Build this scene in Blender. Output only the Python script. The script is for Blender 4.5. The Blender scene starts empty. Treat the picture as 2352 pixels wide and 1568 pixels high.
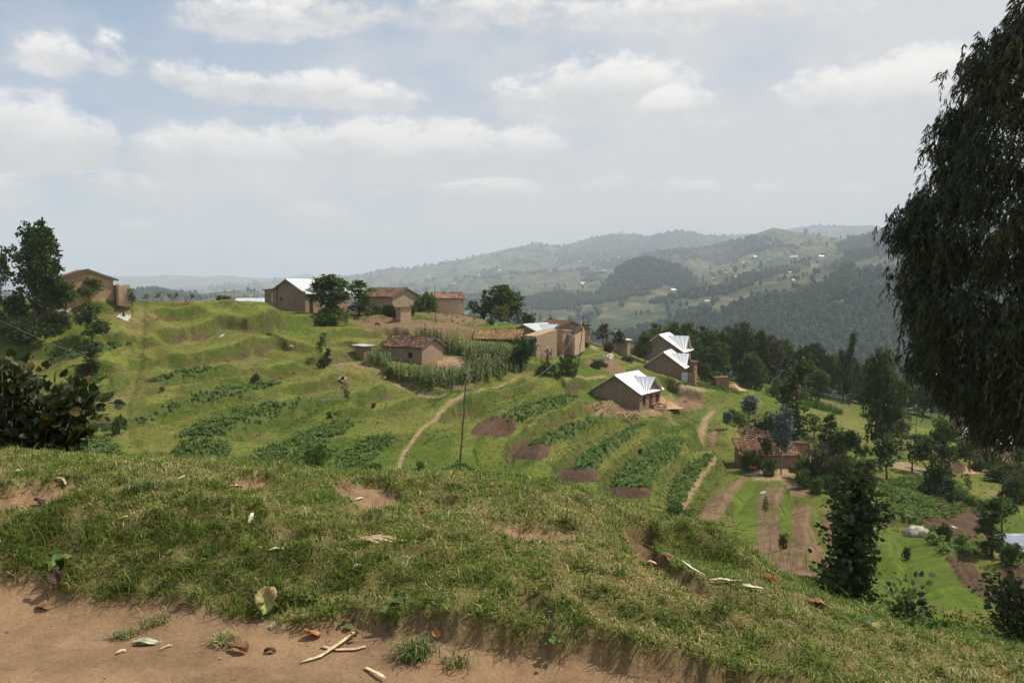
import bpy, math, random
import numpy as np
from math import radians as R_
PI = math.pi
random.seed(7)
RG = np.random.default_rng(11)
SC = bpy.context.scene
COL = SC.collection

# ------------------------------------------------------------------ camera model
FPX, UC, VC, VH = 1829.0, 1176.0, 784.0, 669.0
PIT = math.atan((VC - VH) / FPX)
SP, CP = math.sin(PIT), math.cos(PIT)

def ray(u, v):
    x = (np.asarray(u, float) - UC) / FPX
    y = (VC - np.asarray(v, float)) / FPX
    Y = CP + y * SP
    Z = -SP + y * CP
    return x / Y, Z / Y            # x and z per unit of depth Y

def at(u, v, Y):
    a, b = ray(u, v)
    return (float(a * Y), float(Y), float(b * Y))

def proj(x, y, z):
    f = y * CP - z * SP
    up = y * SP + z * CP
    return UC + FPX * x / f, VC - FPX * up / f

# ------------------------------------------------------------------ noise
_perm = np.random.default_rng(5).permutation(256)
_perm = np.concatenate([_perm, _perm, _perm])
_gr = np.array([(math.cos(a), math.sin(a)) for a in np.linspace(0, 2 * PI, 16, endpoint=False)])

def noise(x, y):
    x = np.asarray(x, float); y = np.asarray(y, float)
    xi = np.floor(x).astype(int); yi = np.floor(y).astype(int)
    xf = x - xi; yf = y - yi
    u = xf * xf * xf * (xf * (xf * 6 - 15) + 10); v = yf * yf * yf * (yf * (yf * 6 - 15) + 10)
    def g(ix, iy, dx, dy):
        h = _perm[(_perm[ix & 255] + iy) & 511 if False else (_perm[ix & 255] + (iy & 255))] & 15
        gg = _gr[h]
        return gg[..., 0] * dx + gg[..., 1] * dy
    a = g(xi, yi, xf, yf); b = g(xi + 1, yi, xf - 1, yf)
    c = g(xi, yi + 1, xf, yf - 1); d = g(xi + 1, yi + 1, xf - 1, yf - 1)
    return ((a + u * (b - a)) * (1 - v) + (c + u * (d - c)) * v) * 1.5

def fbm(x, y, o=4, s=0.0):
    t = 0; a = 1.0; n = 0
    for k in range(o):
        t = t + a * noise(x * 2 ** k + 17.3 * k + s, y * 2 ** k - 9.1 * k + s)
        n += a; a *= .5
    return t / n

def sst(a, b, x):
    t = np.clip((x - a) / (b - a), 0, 1)
    return t * t * (3 - 2 * t)

# ------------------------------------------------------------------ object helpers
def tag(o, label=None, cat=None, group=None, kind=None):
    if label: o['label'] = label
    if cat: o['category'] = cat
    if group: o['group'] = group
    if kind: o['kind'] = kind
    return o

def empty(name, loc=(0, 0, 0), rz=0.0):
    o = bpy.data.objects.new(name, None)
    COL.objects.link(o)
    o.location = loc; o.rotation_euler = (0, 0, rz); o.empty_display_size = .3
    return o

def np_mesh(name, V, F, mats, smooth=False, attrs=None, matidx=None):
    """V (n,3); F (m,3) or (m,4) array, or list of arrays of both"""
    me = bpy.data.meshes.new(name)
    V = np.asarray(V, np.float32)
    Fs = F if isinstance(F, list) else [F]
    Fs = [np.asarray(f, np.int32) for f in Fs if len(f)]
    tot = sum(len(f) for f in Fs)
    loops = np.concatenate([f.ravel() for f in Fs])
    sizes = np.concatenate([np.full(len(f), f.shape[1], np.int32) for f in Fs])
    starts = np.concatenate([[0], np.cumsum(sizes)[:-1]]).astype(np.int32)
    me.vertices.add(len(V)); me.vertices.foreach_set('co', V.ravel())
    me.loops.add(len(loops)); me.loops.foreach_set('vertex_index', loops)
    me.polygons.add(tot); me.polygons.foreach_set('loop_start', starts)
    try: me.polygons.foreach_set('loop_total', sizes)
    except Exception: pass
    me.polygons.foreach_set('use_smooth', np.full(tot, smooth, bool))
    for m in (mats if isinstance(mats, (list, tuple)) else [mats]):
        me.materials.append(m)
    if matidx is not None:
        me.polygons.foreach_set('material_index', np.asarray(matidx, np.int32))
    for k, a in (attrs or {}).items():
        a = np.asarray(a, np.float32)
        if a.ndim == 1:
            me.attributes.new(k, 'FLOAT', 'POINT').data.foreach_set('value', a)
        else:
            if a.shape[1] == 3: a = np.concatenate([a, np.ones((len(a), 1), np.float32)], 1)
            me.attributes.new(k, 'FLOAT_COLOR', 'POINT').data.foreach_set('color', a.ravel())
    me.update(calc_edges=True)
    return me

def link(name, me, parent=None, loc=None):
    o = bpy.data.objects.new(name, me)
    COL.objects.link(o)
    if parent is not None: o.parent = parent
    if loc is not None: o.location = loc
    return o

def copy_tree(o, parent=None):
    c = o.copy(); COL.objects.link(c); c.parent = parent
    for ch in list(o.children): copy_tree(ch, c)
    return c

class MB:
    """collects simple solids into one mesh"""
    def __init__(s): s.v = []; s.f = []; s.n = 0; s.at = []
    def add(s, V, F, val=0.0):
        s.v += [tuple(p) for p in V]; s.f += [tuple(i + s.n for i in f) for f in F]
        s.at += [val] * len(V); s.n += len(V)
    def box(s, c, d, rz=0.0, val=0.0, tilt=None):
        cx, cy, cz = c; a, b, h = d[0] / 2, d[1] / 2, d[2] / 2
        P = []
        for z in (-h, h):
            for x, y in ((-a, -b), (a, -b), (a, b), (-a, b)):
                X, Yv, Z = x, y, z
                if tilt: X, Z = X * math.cos(tilt) + Z * math.sin(tilt), -X * math.sin(tilt) + Z * math.cos(tilt)
                P.append((cx + X * math.cos(rz) - Yv * math.sin(rz), cy + X * math.sin(rz) + Yv * math.cos(rz), cz + Z))
        s.add(P, [(0, 3, 2, 1), (4, 5, 6, 7), (0, 1, 5, 4), (1, 2, 6, 5), (2, 3, 7, 6), (3, 0, 4, 7)], val)
    def prism(s, poly, a, b, axis='y', val=0.0):
        """poly list of (p,q) swept from a to b along axis; axis y: (x,z); z: (x,y)"""
        n = len(poly)
        mk = (lambda p, t: (p[0], t, p[1])) if axis == 'y' else ((lambda p, t: (p[0], p[1], t)) if axis == 'z' else (lambda p, t: (t, p[0], p[1])))
        V = [mk(p, a) for p in poly] + [mk(p, b) for p in poly]
        F = [tuple(range(n))[::-1], tuple(range(n, 2 * n))] + [(i, (i + 1) % n, n + (i + 1) % n, n + i) for i in range(n)]
        s.add(V, F, val)
    def tube(s, pts, rad, seg=6, val=0.0, cap=True):
        V, F = tube_np(pts, rad, seg, cap)
        s.add(V, F, val)
    def build(s, name, mats, parent=None, smooth=False, attr=None, loc=None):
        me = bpy.data.meshes.new(name)
        me.from_pydata(s.v, [], s.f)
        for m in (mats if isinstance(mats, (list, tuple)) else [mats]): me.materials.append(m)
        if smooth:
            me.polygons.foreach_set('use_smooth', np.ones(len(me.polygons), bool))
        if attr:
            me.attributes.new(attr, 'FLOAT', 'POINT').data.foreach_set('value', np.array(s.at, np.float32))
        me.update()
        return link(name, me, parent, loc)

def tube_np(pts, rad, seg=6, cap=True):
    pts = [np.array(p, float) for p in pts]
    n = len(pts)
    if not hasattr(rad, '__len__'): rad = [rad] * n
    V = []; F = []
    ref = np.array([0.13, 0.21, 0.97])
    for i, p in enumerate(pts):
        t = pts[min(i + 1, n - 1)] - pts[max(i - 1, 0)]
        t = t / (np.linalg.norm(t) + 1e-9)
        rf = ref if abs(t @ ref) < .9 else np.array([1., 0, 0.1])
        a = np.cross(t, rf); a /= np.linalg.norm(a); b = np.cross(t, a)
        for k in range(seg):
            an = 2 * PI * k / seg
            V.append(tuple(p + rad[i] * (math.cos(an) * a + math.sin(an) * b)))
    for i in range(n - 1):
        for k in range(seg):
            F.append((i * seg + k, i * seg + (k + 1) % seg, (i + 1) * seg + (k + 1) % seg, (i + 1) * seg + k))
    if cap:
        F.append(tuple(range(seg))[::-1]); F.append(tuple((n - 1) * seg + k for k in range(seg)))
    return V, F

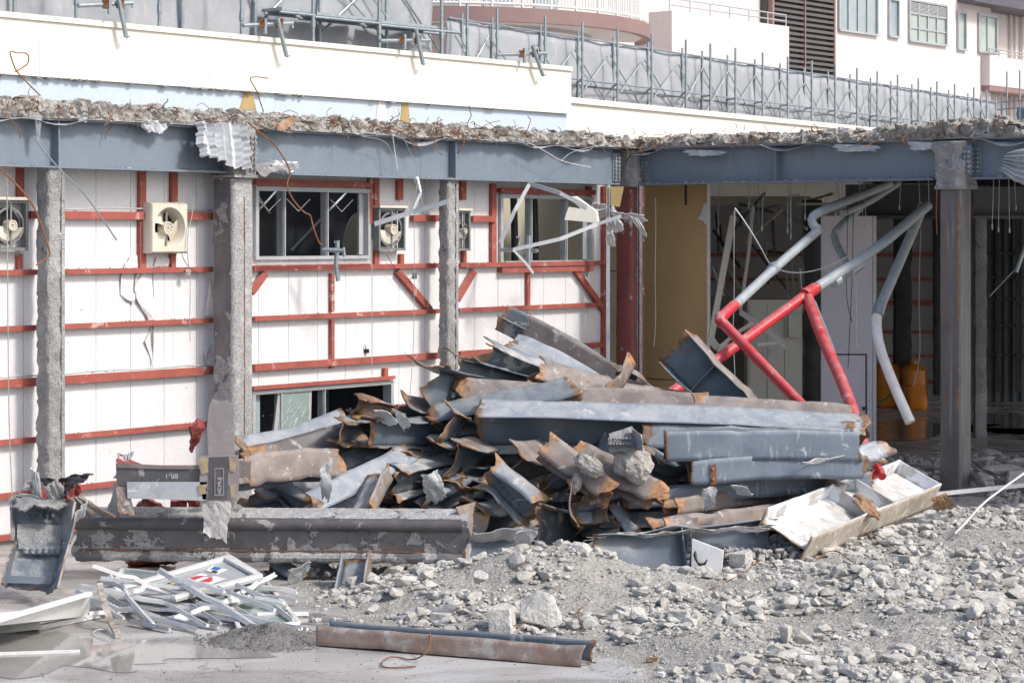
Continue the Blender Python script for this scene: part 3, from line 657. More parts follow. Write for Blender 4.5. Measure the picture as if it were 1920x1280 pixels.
for z in (5.4, 6.1, 6.75, 6.95):
    s = MB(); s.tube([pt(1870,0,z), pt(2070,0,z)], .02, 6); t.part('ledger', s, galv)
t.done()
# ------------------------------------------------------------------ apartment building, far
AB_ = -25.0
def fb(x, y, a=AB_): return onA(x, y, a)
def fwin(t, x0, x1, y0, y1, a=AB_, n=3, louv=False, gm=None):
    b0, b1 = sorted((fb(x0,0,a)[0], fb(x1,0,a)[0])); xm = (x0+x1)/2; z1 = fb(xm,y0,a)[1]; z0 = fb(xm,y1,a)[1]; a1 = a+.001
    s = MB(); e = .08; s.box(a-.05, a+.1, b0-e, b1+e, z1, z1+e); s.box(a-.05, a+.14, b0-e, b1+e, z0-e, z0); s.box(a-.05, a+.1, b0-e, b0, z0, z1); s.box(a-.05, a+.1, b1, b1+e, z0, z1)
    i = t.part('window', s, alud)
    s = MB()
    for k in range(1, n): bb = b0+(b1-b0)*k/n; s.box(a+.01, a+.06, bb-.035, bb+.035, z0, z1)
    if louv: s.box(a+.01, a+.06, b0, b1, z1-(z1-z0)*.3-.04, z1-(z1-z0)*.3+.04); s.box(a+.005, a+.05, b0, b1, z0+(z1-z0)*.32-.03, z0+(z1-z0)*.32+.03)
    t.part('glazing_bars', s, alud, i)
    s = MB(); s.box(a-.02, a+.004, b0, b1, z0, z1); t.part('pane', s, gm or greyglass, i)
    if louv:
        s = MB()
        for k in range(8): zz = z1-.03-(z1-z0)*.27*k/8; s.box(a+.01, a+.07, b0, b1, zz-.045, zz-.015)
        t.part('louvre', s, alud, i)
t = Thing('apartment_building', 'pale pink apartment block with metal windows at the upper right', 'building')
s = MB(); bl = fb(1566,0)[0]; br = fb(1858,0)[0]; s.box(AB_-9, AB_, br, bl, 0, 16); t.part('wall', s, pinkw)
fwin(t, 1572, 1642, -40, 60, n=4); fwin(t, 1666, 1682, 2, 68, n=1); fwin(t, 1704, 1772, 8, 80, n=4, louv=True, gm=curtain); fwin(t, 1795, 1808, 26, 92, n=1, gm=curtain); fwin(t, 1834, 1866, 32, 98, n=2, gm=curtain)
s = MB(); bb = fb(1880,0)[0]; s.box(AB_-9, AB_-.8, bb-12, br, 0, 16); t.part('wall', s, pinkw)
s = MB(); z0 = fb(1890,98,AB_+1)[1]; z1 = fb(1890,160,AB_+1)[1]
b0 = fb(1856,0,AB_+.4)[0]; s.box(AB_-.8, AB_+.4, b0-6, b0, z1, z1+1.25)
k = t.part('balcony', s, pinkw); s = MB(); s.box(AB_-.7, AB_+.38, b0-6, b0-.02, z1-.22, z1-.002); t.part('soffit', s, mauve, k)
s = MB(); s.tube([L(AB_+.35,b0,z1+1.55), L(AB_+.35,b0-6,z1+1.55)], .03, 6); s.tube([L(AB_+.35,b0,z1+1.42), L(AB_+.35,b0-6,z1+1.42)], .02, 6)
for q in range(6): s.tube([L(AB_+.35,b0-q*.9-.05,z1+1.2), L(AB_+.35,b0-q*.9-.05,z1+1.55)], .025, 6)
t.part('railing', s, alud, k)
zr = fb(1870,12,AB_+.6)[1]
s = MB(); s.box(AB_-9.2, AB_+.8, bb-12, fb(1795,0)[0], zr, zr+.35); s.box(AB_-9, AB_+.4, bb-12, fb(1815,0)[0], zr+.35, zr+2); t.part('roof', s, roofm)
s = MB()
for x in (1895, 1903, 1916): b_ = fb(x,0,AB_-.7)[0]; s.tube([L(AB_-.68,b_,3), L(AB_-.68,b_,zr)], .07, 8)
t.part('drainpipe', s, pinkw)
t.done()
t = Thing('louvre_tower', 'dark brown louvred shaft between the two pale buildings', 'building')
b0 = fb(1566,0,AB_+.5)[0]; b1 = fb(1452,0,AB_+.5)[0]; b2 = fb(1430,0,AB_+.1)[0]
s = MB(); s.box(AB_-8, AB_+.3, b0, b2, 0, 16); t.part('shaft', s, louvm)
s = MB(); zz = 5.0
while zz < 15.5: s.box(AB_+.3, AB_+.48, b0, b1, zz, zz+.1); zz += .2
t.part('louvre_blades', s, M('louvre_blade_brown', (.11,.10,.098), (.09,.083,.08), 2, .5))
s = MB(); s.box(AB_+.3, AB_+.5, b1, b1+.12, 4, 16); s.box(AB_+.3, AB_+.5, b0-.05, b0+.05, 4, 16); s.box(AB_+.3,AB_+.51,(b0+b1)/2-.03,(b0+b1)/2+.03,4,16); t.part('corner_trim', s, mauve)
t.done()
t = Thing('apartment_building', 'pale building with a round mauve balcony and white railing behind the scaffold', 'building')
b0 = fb(1428,0,AB_+.0)[0]; b1 = fb(1205,0,AB_)[0]; b2 = fb(860,0,AB_)[0]
s = MB(); s.box(AB_-8, AB_, b0, b2+14, 0, 16); t.part('wall', s, pinkw)
# left: a lit terrace parapet
s = MB(); zr2 = fb(1320,40)[1]; s.box(AB_, AB_+1.2, b0+.05, b1, 4.0, zr2); k = t.part('terrace_parapet', s, pinkw)
s = MB()
for dz in (.2, .42): s.tube([L(AB_+1.1,b0+.1,zr2+dz), L(AB_+1.1,b1,zr2+dz)], .025, 6)
for q in np.linspace(b0+.1, b1, 7): s.tube([L(AB_+1.1,q,zr2), L(AB_+1.1,q,zr2+.42)], .025, 6)
t.part('railing', s, alud, k)
# curved balcony
cx, cy = L(AB_-2.2, (b1+b2)/2+3.0, 0)[:2]; pr = P(1212, 0, 72); Rb = math.hypot(pr[0]-cx, pr[1]-cy)
Rb = 6.5; cpos = P(1219, 0, 66); cx, cy = cpos[0]-Rb, 66.0
def arc(r, z, n=60, a0=-2.7, a1=.25): return [np.array([cx+r*math.cos(q), cy+r*math.sin(q), z]) for q in np.linspace(a0, a1, n)]
zA = H0+(HY-78)/F*66
s = MB(); lo_, hi_ = arc(Rb, zA), arc(Rb, zA+.40); li, hi2 = arc(Rb-.2, zA), arc(Rb-.2, zA+.40); n = len(lo_)
s.add(lo_+hi_+li+hi2, [(i,i+1,n+i+1,n+i) for i in range(n-1)]+[(2*n+i+1,2*n+i,3*n+i,3*n+i+1) for i in range(n-1)]+[(n+i,n+i+1,3*n+i+1,3*n+i) for i in range(n-1)]+[(i+1,i,2*n+i,2*n+i+1) for i in range(n-1)])
k = t.part('balcony', s, mauve, smooth=True)
s = MB(); s.tube(arc(Rb-.1, zA+.5), .04, 6); s.tube(arc(Rb-.1, zA+1.35), .045, 6)
for p_ in arc(Rb-.1, zA+.45, 170): s.tube([p_, p_+[0,0,.88]], .018, 4)
for p_ in arc(Rb-.1, zA+.4, 22): s.tube([p_, p_+[0,0,.95]], .045, 6)
t.part('railing', s, whitep, k)
s = MB(); fl = arc(Rb-.25, zA+.1); s.add(fl, [tuple(range(len(fl)))]); s.add(arc(Rb-1.8, zA, 40)+arc(Rb-1.8, zA+6, 40), [(i,i+1,40+i+1,40+i) for i in range(39)]); t.part('inner_wall', s, pinkw, k, smooth=True)
s = MB()
for q in (-1.15, -1.5, -.8, -1.9):
    for dq in (0,): s.add([np.array([cx+(Rb-1.76)*math.cos(q+e), cy+(Rb-1.76)*math.sin(q+e), zA+zz]) for e, zz in ((-.1,.4),(.1,.4),(.1,4),(-.1,4))], [(0,1,2,3)])
t.part('pane', s, greyglass, k)
t.done()
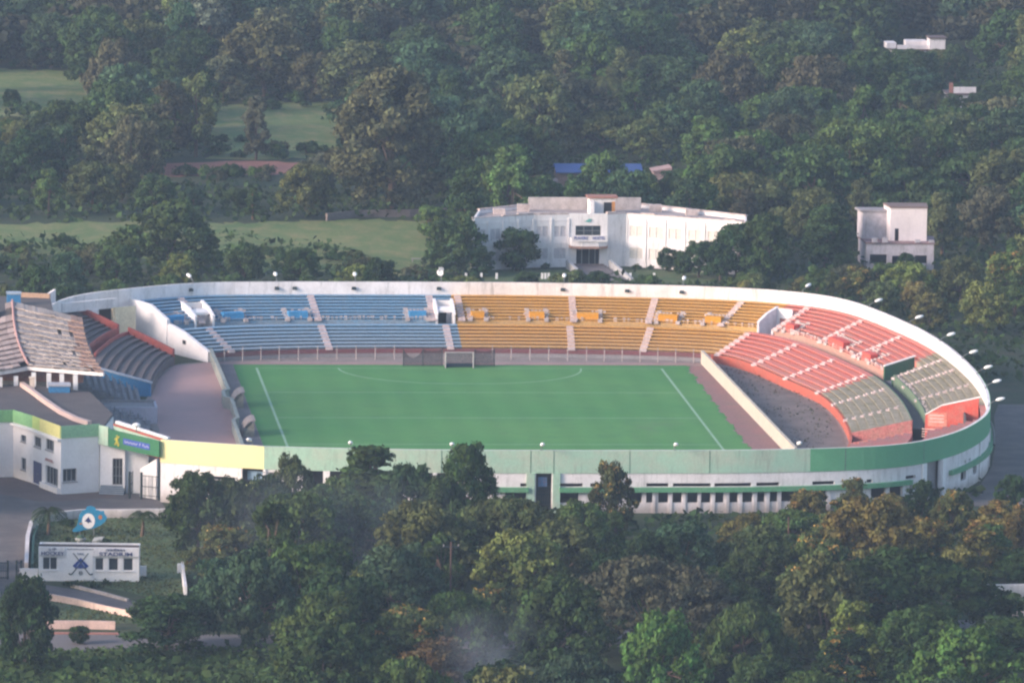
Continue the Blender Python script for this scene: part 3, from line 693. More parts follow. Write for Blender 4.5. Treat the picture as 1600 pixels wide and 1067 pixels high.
^^^^^^^^
From the first line of the listing above, repeat every line through the one holding "SP, CP = math.sin(PIT), math.cos(PIT)". Both ends count, and pictures stay out.

Build this scene in Blender. Output only the Python script. The script is for Blender 4.5. The Blender scene starts empty. Treat the picture as 2352 pixels wide and 1568 pixels high.
import bpy, math, random
import numpy as np
from math import radians as R_
PI = math.pi
random.seed(7)
RG = np.random.default_rng(11)
SC = bpy.context.scene
COL = SC.collection

# ------------------------------------------------------------------ camera model
FPX, UC, VC, VH = 1829.0, 1176.0, 784.0, 669.0
PIT = math.atan((VC - VH) / FPX)
SP, CP = math.sin(PIT), math.cos(PIT)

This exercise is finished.